>> Begin Record list

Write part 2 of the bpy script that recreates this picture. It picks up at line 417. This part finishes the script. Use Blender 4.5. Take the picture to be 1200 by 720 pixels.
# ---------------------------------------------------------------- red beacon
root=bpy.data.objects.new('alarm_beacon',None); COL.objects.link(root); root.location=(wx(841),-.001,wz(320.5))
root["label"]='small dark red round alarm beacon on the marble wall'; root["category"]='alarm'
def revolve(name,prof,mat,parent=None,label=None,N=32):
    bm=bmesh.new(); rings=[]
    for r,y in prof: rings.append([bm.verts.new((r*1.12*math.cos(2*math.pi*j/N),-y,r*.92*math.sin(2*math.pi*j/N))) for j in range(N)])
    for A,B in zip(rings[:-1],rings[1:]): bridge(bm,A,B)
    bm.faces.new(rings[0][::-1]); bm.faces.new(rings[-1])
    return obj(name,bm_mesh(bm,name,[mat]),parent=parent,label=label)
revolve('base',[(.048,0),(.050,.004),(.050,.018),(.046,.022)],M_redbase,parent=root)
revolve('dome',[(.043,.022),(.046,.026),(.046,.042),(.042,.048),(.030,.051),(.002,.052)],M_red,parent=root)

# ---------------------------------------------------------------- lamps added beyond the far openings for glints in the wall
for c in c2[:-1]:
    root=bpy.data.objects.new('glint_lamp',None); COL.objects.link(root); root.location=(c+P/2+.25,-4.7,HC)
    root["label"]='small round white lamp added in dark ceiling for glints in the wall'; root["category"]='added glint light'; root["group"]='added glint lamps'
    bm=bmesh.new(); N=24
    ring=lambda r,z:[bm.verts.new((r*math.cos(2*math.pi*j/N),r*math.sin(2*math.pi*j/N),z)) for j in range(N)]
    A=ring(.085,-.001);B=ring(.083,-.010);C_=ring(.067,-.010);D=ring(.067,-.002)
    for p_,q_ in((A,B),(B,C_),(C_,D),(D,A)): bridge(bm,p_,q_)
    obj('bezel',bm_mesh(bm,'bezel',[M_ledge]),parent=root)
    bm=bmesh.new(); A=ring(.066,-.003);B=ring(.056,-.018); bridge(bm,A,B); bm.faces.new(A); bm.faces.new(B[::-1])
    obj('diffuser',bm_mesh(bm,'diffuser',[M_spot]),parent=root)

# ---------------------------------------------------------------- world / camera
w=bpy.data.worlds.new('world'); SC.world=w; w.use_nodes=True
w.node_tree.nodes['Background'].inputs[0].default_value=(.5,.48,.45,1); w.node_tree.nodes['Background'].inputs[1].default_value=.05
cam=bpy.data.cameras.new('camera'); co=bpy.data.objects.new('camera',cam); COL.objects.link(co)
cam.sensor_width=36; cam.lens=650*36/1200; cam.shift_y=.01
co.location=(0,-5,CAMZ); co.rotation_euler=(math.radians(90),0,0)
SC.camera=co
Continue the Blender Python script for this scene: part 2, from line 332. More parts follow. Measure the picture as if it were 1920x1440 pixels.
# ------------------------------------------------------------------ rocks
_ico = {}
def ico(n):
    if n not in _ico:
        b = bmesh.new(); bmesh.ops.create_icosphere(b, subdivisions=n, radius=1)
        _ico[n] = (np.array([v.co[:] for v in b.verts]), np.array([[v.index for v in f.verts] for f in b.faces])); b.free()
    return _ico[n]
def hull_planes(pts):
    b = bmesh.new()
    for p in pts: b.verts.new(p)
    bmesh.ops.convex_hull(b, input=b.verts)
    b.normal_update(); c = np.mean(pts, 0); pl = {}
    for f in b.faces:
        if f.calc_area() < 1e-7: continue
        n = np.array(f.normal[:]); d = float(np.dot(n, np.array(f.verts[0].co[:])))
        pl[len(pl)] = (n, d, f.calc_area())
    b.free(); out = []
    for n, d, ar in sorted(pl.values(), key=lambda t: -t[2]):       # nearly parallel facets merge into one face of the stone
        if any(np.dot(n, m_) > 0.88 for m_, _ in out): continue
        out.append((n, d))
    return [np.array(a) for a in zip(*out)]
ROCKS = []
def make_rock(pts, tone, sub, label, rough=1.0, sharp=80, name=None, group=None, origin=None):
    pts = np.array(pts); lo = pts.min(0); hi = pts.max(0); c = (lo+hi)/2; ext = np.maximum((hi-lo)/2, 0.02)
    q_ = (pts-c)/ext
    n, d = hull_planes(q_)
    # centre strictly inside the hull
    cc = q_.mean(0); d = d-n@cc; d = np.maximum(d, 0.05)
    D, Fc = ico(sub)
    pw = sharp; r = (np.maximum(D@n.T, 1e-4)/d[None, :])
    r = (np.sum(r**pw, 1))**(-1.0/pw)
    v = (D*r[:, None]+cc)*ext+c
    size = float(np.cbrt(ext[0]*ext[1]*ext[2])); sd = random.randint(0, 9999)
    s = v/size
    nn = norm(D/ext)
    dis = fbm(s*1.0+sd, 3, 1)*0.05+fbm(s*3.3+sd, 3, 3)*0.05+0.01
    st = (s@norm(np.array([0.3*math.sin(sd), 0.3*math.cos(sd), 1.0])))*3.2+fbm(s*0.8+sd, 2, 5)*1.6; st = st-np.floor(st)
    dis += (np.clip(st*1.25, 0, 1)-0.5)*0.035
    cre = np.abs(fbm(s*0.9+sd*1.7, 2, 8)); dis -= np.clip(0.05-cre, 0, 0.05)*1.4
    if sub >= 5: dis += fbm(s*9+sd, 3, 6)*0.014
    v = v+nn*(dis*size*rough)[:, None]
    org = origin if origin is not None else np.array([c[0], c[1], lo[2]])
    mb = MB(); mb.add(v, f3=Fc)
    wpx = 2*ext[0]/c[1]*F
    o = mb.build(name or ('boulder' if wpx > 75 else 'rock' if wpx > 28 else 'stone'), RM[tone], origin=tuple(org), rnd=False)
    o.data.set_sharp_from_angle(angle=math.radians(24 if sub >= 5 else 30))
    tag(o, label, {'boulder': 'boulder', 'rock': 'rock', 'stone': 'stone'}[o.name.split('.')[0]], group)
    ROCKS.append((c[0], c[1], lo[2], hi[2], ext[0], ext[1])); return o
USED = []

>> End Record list

### Exercise brief
Extract the complete listing verbatim.

### Answer to this problem
Write part 2 of the bpy script that recreates this picture. It picks up at line 417. This part finishes the script. Use Blender 4.5. Take the picture to be 1200 by 720 pixels.
# ---------------------------------------------------------------- red beacon
root=bpy.data.objects.new('alarm_beacon',None); COL.objects.link(root); root.location=(wx(841),-.001,wz(320.5))
root["label"]='small dark red round alarm beacon on the marble wall'; root["category"]='alarm'
def revolve(name,prof,mat,parent=None,label=None,N=32):
    bm=bmesh.new(); rings=[]
    for r,y in prof: rings.append([bm.verts.new((r*1.12*math.cos(2*math.pi*j/N),-y,r*.92*math.sin(2*math.pi*j/N))) for j in range(N)])
    for A,B in zip(rings[:-1],rings[1:]): bridge(bm,A,B)
    bm.faces.new(rings[0][::-1]); bm.faces.new(rings[-1])
    return obj(name,bm_mesh(bm,name,[mat]),parent=parent,label=label)
revolve('base',[(.048,0),(.050,.004),(.050,.018),(.046,.022)],M_redbase,parent=root)
revolve('dome',[(.043,.022),(.046,.026),(.046,.042),(.042,.048),(.030,.051),(.002,.052)],M_red,parent=root)

# ---------------------------------------------------------------- lamps added beyond the far openings for glints in the wall
for c in c2[:-1]:
    root=bpy.data.objects.new('glint_lamp',None); COL.objects.link(root); root.location=(c+P/2+.25,-4.7,HC)
    root["label"]='small round white lamp added in dark ceiling for glints in the wall'; root["category"]='added glint light'; root["group"]='added glint lamps'
    bm=bmesh.new(); N=24
    ring=lambda r,z:[bm.verts.new((r*math.cos(2*math.pi*j/N),r*math.sin(2*math.pi*j/N),z)) for j in range(N)]
    A=ring(.085,-.001);B=ring(.083,-.010);C_=ring(.067,-.010);D=ring(.067,-.002)
    for p_,q_ in((A,B),(B,C_),(C_,D),(D,A)): bridge(bm,p_,q_)
    obj('bezel',bm_mesh(bm,'bezel',[M_ledge]),parent=root)
    bm=bmesh.new(); A=ring(.066,-.003);B=ring(.056,-.018); bridge(bm,A,B); bm.faces.new(A); bm.faces.new(B[::-1])
    obj('diffuser',bm_mesh(bm,'diffuser',[M_spot]),parent=root)

# ---------------------------------------------------------------- world / camera
w=bpy.data.worlds.new('world'); SC.world=w; w.use_nodes=True
w.node_tree.nodes['Background'].inputs[0].default_value=(.5,.48,.45,1); w.node_tree.nodes['Background'].inputs[1].default_value=.05
cam=bpy.data.cameras.new('camera'); co=bpy.data.objects.new('camera',cam); COL.objects.link(co)
cam.sensor_width=36; cam.lens=650*36/1200; cam.shift_y=.01
co.location=(0,-5,CAMZ); co.rotation_euler=(math.radians(90),0,0)
SC.camera=co
Continue the Blender Python script for this scene: part 2, from line 332. More parts follow. Measure the picture as if it were 1920x1440 pixels.
# ------------------------------------------------------------------ rocks
_ico = {}
def ico(n):
    if n not in _ico:
        b = bmesh.new(); bmesh.ops.create_icosphere(b, subdivisions=n, radius=1)
        _ico[n] = (np.array([v.co[:] for v in b.verts]), np.array([[v.index for v in f.verts] for f in b.faces])); b.free()
    return _ico[n]
def hull_planes(pts):
    b = bmesh.new()
    for p in pts: b.verts.new(p)
    bmesh.ops.convex_hull(b, input=b.verts)
    b.normal_update(); c = np.mean(pts, 0); pl = {}
    for f in b.faces:
        if f.calc_area() < 1e-7: continue
        n = np.array(f.normal[:]); d = float(np.dot(n, np.array(f.verts[0].co[:])))
        pl[len(pl)] = (n, d, f.calc_area())
    b.free(); out = []
    for n, d, ar in sorted(pl.values(), key=lambda t: -t[2]):       # nearly parallel facets merge into one face of the stone
        if any(np.dot(n, m_) > 0.88 for m_, _ in out): continue
        out.append((n, d))
    return [np.array(a) for a in zip(*out)]
ROCKS = []
def make_rock(pts, tone, sub, label, rough=1.0, sharp=80, name=None, group=None, origin=None):
    pts = np.array(pts); lo = pts.min(0); hi = pts.max(0); c = (lo+hi)/2; ext = np.maximum((hi-lo)/2, 0.02)
    q_ = (pts-c)/ext
    n, d = hull_planes(q_)
    # centre strictly inside the hull
    cc = q_.mean(0); d = d-n@cc; d = np.maximum(d, 0.05)
    D, Fc = ico(sub)
    pw = sharp; r = (np.maximum(D@n.T, 1e-4)/d[None, :])
    r = (np.sum(r**pw, 1))**(-1.0/pw)
    v = (D*r[:, None]+cc)*ext+c
    size = float(np.cbrt(ext[0]*ext[1]*ext[2])); sd = random.randint(0, 9999)
    s = v/size
    nn = norm(D/ext)
    dis = fbm(s*1.0+sd, 3, 1)*0.05+fbm(s*3.3+sd, 3, 3)*0.05+0.01
    st = (s@norm(np.array([0.3*math.sin(sd), 0.3*math.cos(sd), 1.0])))*3.2+fbm(s*0.8+sd, 2, 5)*1.6; st = st-np.floor(st)
    dis += (np.clip(st*1.25, 0, 1)-0.5)*0.035
    cre = np.abs(fbm(s*0.9+sd*1.7, 2, 8)); dis -= np.clip(0.05-cre, 0, 0.05)*1.4
    if sub >= 5: dis += fbm(s*9+sd, 3, 6)*0.014
    v = v+nn*(dis*size*rough)[:, None]
    org = origin if origin is not None else np.array([c[0], c[1], lo[2]])
    mb = MB(); mb.add(v, f3=Fc)
    wpx = 2*ext[0]/c[1]*F
    o = mb.build(name or ('boulder' if wpx > 75 else 'rock' if wpx > 28 else 'stone'), RM[tone], origin=tuple(org), rnd=False)
    o.data.set_sharp_from_angle(angle=math.radians(24 if sub >= 5 else 30))
    tag(o, label, {'boulder': 'boulder', 'rock': 'rock', 'stone': 'stone'}[o.name.split('.')[0]], group)
    ROCKS.append((c[0], c[1], lo[2], hi[2], ext[0], ext[1])); return o
USED = []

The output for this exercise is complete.